Reform der Champions League: Heidenheim an der Anfield Road

In der kommenden Saison könnten noch mehr deutsche Klubs um die europäischen Pokale kicken. Muss das wirklich sein?

Der Spielball im Tornetz

Europäischer Treffer: der Ball, den Leverkusens Jeremie Frimpong ins Tor von West Ham United befördert hat Foto: Dylan Martinez/reuters

Der Aufstieg des deutschen Fußballs scheint unaufhaltsam. Zwei Bundesligisten stehen im Halbfinale der Champions League, Bayer Leverkusen ist weiter nicht zu schlagen und darf in der Vorschlussrunde der Europa League gegen AS Rom spielen. Und neulich hat sogar die Nationalmannschaft, die zuvor so etwas wie der Inbegriff einer Gurkentruppe war, zwei Testspiele gewonnen. Bricht jetzt etwa die Zeit an, die der selige Franz Beckenbauer schon 1990 kommen sah, eine Ära, in der der deutsche Fußball auf Jahre hinaus unschlagbar ist?

Den Jubelarien zufolge, die nach dem Halbfinaleinzug von Borussia Dortmund und dem FC Bayern angestimmt wurden, scheint es tatsächlich Menschen zu geben, die das glauben. Und es könnte noch besser kommen. Im kommenden Jahr könnten fünf deutsche Teams in der Champions League mitspielen.

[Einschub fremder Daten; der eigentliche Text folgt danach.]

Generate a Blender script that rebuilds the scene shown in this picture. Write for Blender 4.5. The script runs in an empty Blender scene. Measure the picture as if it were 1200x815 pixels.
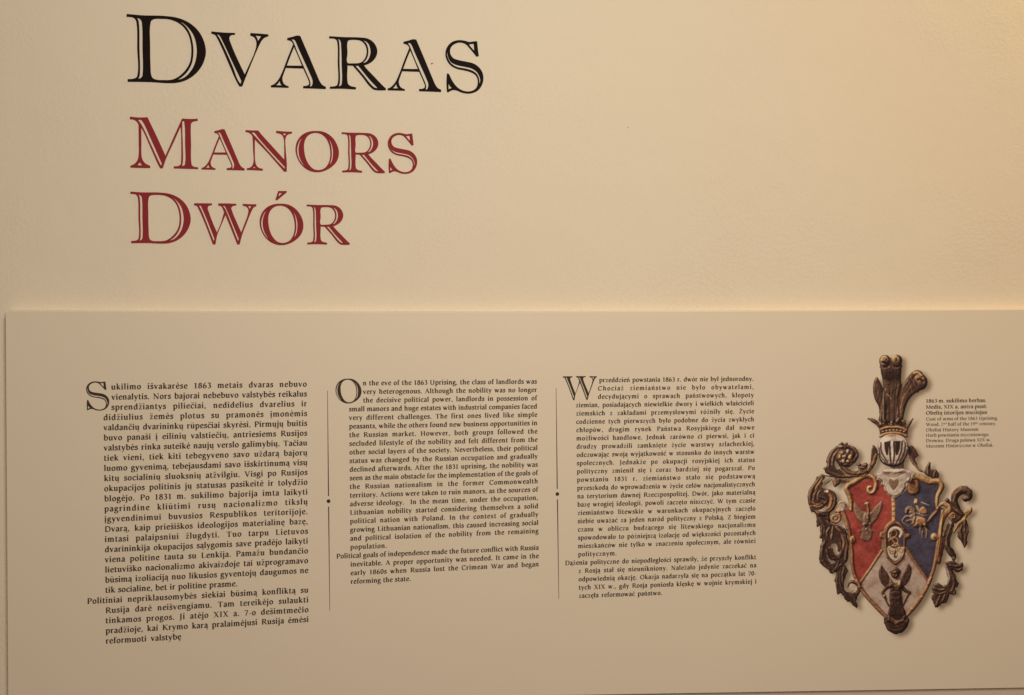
import bpy, bmesh, math
import numpy as np
from mathutils import Vector
R = math.radians
scene = bpy.context.scene
C = scene.collection

# ------------------------------------------------------------------ camera, world, lamps, exposure
cd = bpy.data.cameras.new('camera'); cam = bpy.data.objects.new('camera', cd); C.objects.link(cam)
cd.sensor_fit = 'HORIZONTAL'; cd.sensor_width = 36.0; cd.lens = 36.0*1167.0/1200.0
cd.clip_start = 0.05; cd.clip_end = 60
cam.location = (0, -1.6, 0)
_yaw, _pitch, _roll = R(6.84278), R(0.05867), R(-0.38007)
_f = Vector((math.sin(_yaw)*math.cos(_pitch), math.cos(_yaw)*math.cos(_pitch), math.sin(_pitch)))
_r = Vector((math.cos(_yaw), -math.sin(_yaw), 0)); _u = _r.cross(_f)
_r2 = math.cos(_roll)*_r+math.sin(_roll)*_u; _u2 = -math.sin(_roll)*_r+math.cos(_roll)*_u
from mathutils import Matrix
cam.rotation_euler = Matrix((_r2, _u2, -_f)).transposed().to_euler()
scene.camera = cam

world = bpy.data.worlds.new('World'); scene.world = world; world.use_nodes = True
bg = world.node_tree.nodes['Background']; bg.inputs[0].default_value = (1.0, .80, .58, 1); bg.inputs[1].default_value = 0.045

def lamp(name, loc, target, watts, size, col, spread=180, sy=None):
    l = bpy.data.lights.new(name, 'AREA'); l.energy = watts; l.color = col; l.size = size; l.spread = R(spread)
    if sy: l.shape = 'RECTANGLE'; l.size_y = sy
    o = bpy.data.objects.new(name, l); C.objects.link(o); o.location = loc
    o.rotation_euler = (Vector(target)-Vector(loc)).to_track_quat('-Z', 'Y').to_euler()
    return o
WARM = (1.0, .80, .56)
# a ceiling spot above the middle, a warmer spot raking in from the upper right, and the soft light of the room
lamp('ceiling_spot', (.2, -1.4, 1.0), (.1, 0, -.4), 6.8, .2, (.868, 1.0, .84))
lamp('side_spot', (2.0, -.35, 1.4), (1.0, 0, 0), 13.9, .08, (1.0, .62, .10))
lamp('room_light', (.5, -2.7, .7), (.3, 0, -.2), 44.5, .6, (1.0, .738, .562))
scene.view_settings.view_transform = 'Standard'; scene.view_settings.look = 'None'
scene.view_settings.exposure = 0.0; scene.view_settings.gamma = 1.0; scene.view_settings.use_curve_mapping = False

# ------------------------------------------------------------------ materials
def mat(name, col, rough=.6, spec=.3):
    m = bpy.data.materials.new(name); m.use_nodes = True; b = m.node_tree.nodes['Principled BSDF']
    b.inputs['Base Color'].default_value = (*col, 1); b.inputs['Roughness'].default_value = rough
    b.inputs['Specular IOR Level'].default_value = spec
    return m, m.node_tree, b
def noise(nt, scale, detail=4, rough=.5, vec=None):
    n = nt.nodes.new('ShaderNodeTexNoise'); n.inputs['Scale'].default_value = scale; n.inputs['Detail'].default_value = detail; n.inputs['Roughness'].default_value = rough
    if vec: nt.links.new(vec, n.inputs['Vector'])
    return n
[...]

Und wenn sich Borussia Dortmund die europäische Klubkrone aufsetzen würde, könnten es sogar sechs Plätze sein. Selbst wenn dann zwei deutsche Teams nicht über das Viertelfinale hinauskommen, wäre ein rein deutsches Halbfinale in der Champions League möglich.

Wäre das nicht wunderbar, wenn derartige Herzensduelle wie das deutsche Emotico zwischen Rasenballsport Leipzig und dem FC Augsburg nicht mehr nur an einem stinknormalen Bundesligasamstag begeistern würden? Träumt Fußballdeutschland nicht schon lange davon, dieses Duell der Herzen auch noch am Dienstag oder Mittwoch nach dem Abspielen der Champions-League-Hymne zu verfolgen?

Dass derartige Möglichkeiten ausgelotet werden, liegt an der Reform der Cham­pions League, mit der die Uefa noch mehr Geld erwirtschaften möchte als bisher – 3,5 Milliarden Euro waren das etwa in der vergangenen Saison. Die Gruppenphase, nach der sich bis auf ein paar sehr seltene Ausnahmen eigentlich immer die gleichen Mannschaften fürs Achtelfinale qualifiziert haben, wird es nicht mehr geben. Statt 32 Mannschaften in acht Gruppen spielen ab der kommenden Saison 36 Mannschaften je acht Partien, deren Ergebnisse in eine einzige Tabelle einfließen. Es gibt also mehr Plätze. Zwei dieser Plätze gehen an die Verbände, die in dieser Saison am besten in den europäischen Wettbewerben abgeschnitten haben.

So wie einst Botew Plowdiw

Statt also Ligen, deren Meister es schon lange nicht mehr schaffen, in jenen Wettbewerb zu kommen, der Meisterliga heißt, die Qualifikation zu erleichtern, werden einmal mehr die großen und reichen Ligen bevorzugt. Fußballnostalgiker wissen immer noch, dass Botew Plowdiw mal ein bulgarischer Spitzenverein war, weil er in den 80er Jahren gegen den FC Bayern im Europapokal der Pokalsieger ausscheiden durfte.

Heute ist die Frage nach dem Namen des aktuellen rumänischen Meisters bei einem Kneipenquiz selbst für absolute Fußballnerds nicht wirklich einfach zu beantworten. Klubs wie jener FC Farul Constanța schaffen es meist nicht über frühe Runden der Qualifikation hinaus und belästigen die Vereine aus den großen Fußballnationen nicht weiter mit ihrer schäbigen Existenz.

Nun könnte es also kommen, dass selbst der neunte Platz in der Bundesliga die Eintrittskarte für einen Europapokalwettbewerb bedeutet. Im Moment steht da die TSG Hoffenheim. Heidenheim als Zehnter hätte das Nachsehen. Ist das nicht ungerecht? Ist es nicht viel schwieriger und teurer, in Deutschland die Klasse zu halten, als rumänischer Meister zu werden?

Und wo bleibt eigentlich die europäische Belohnung für die anderen Klubs, die dem Abstieg entgehen? Die Regel wäre ganz einfach: Wer nicht absteigt, darf europäisch spielen. Das gilt natürlich nur in den vier am höchsten gelisteten Verbänden Europas. Wäre ja noch schöner: Am Ende kommt noch so ein hergelaufener Meister aus Rumänien daher und will mitspielen.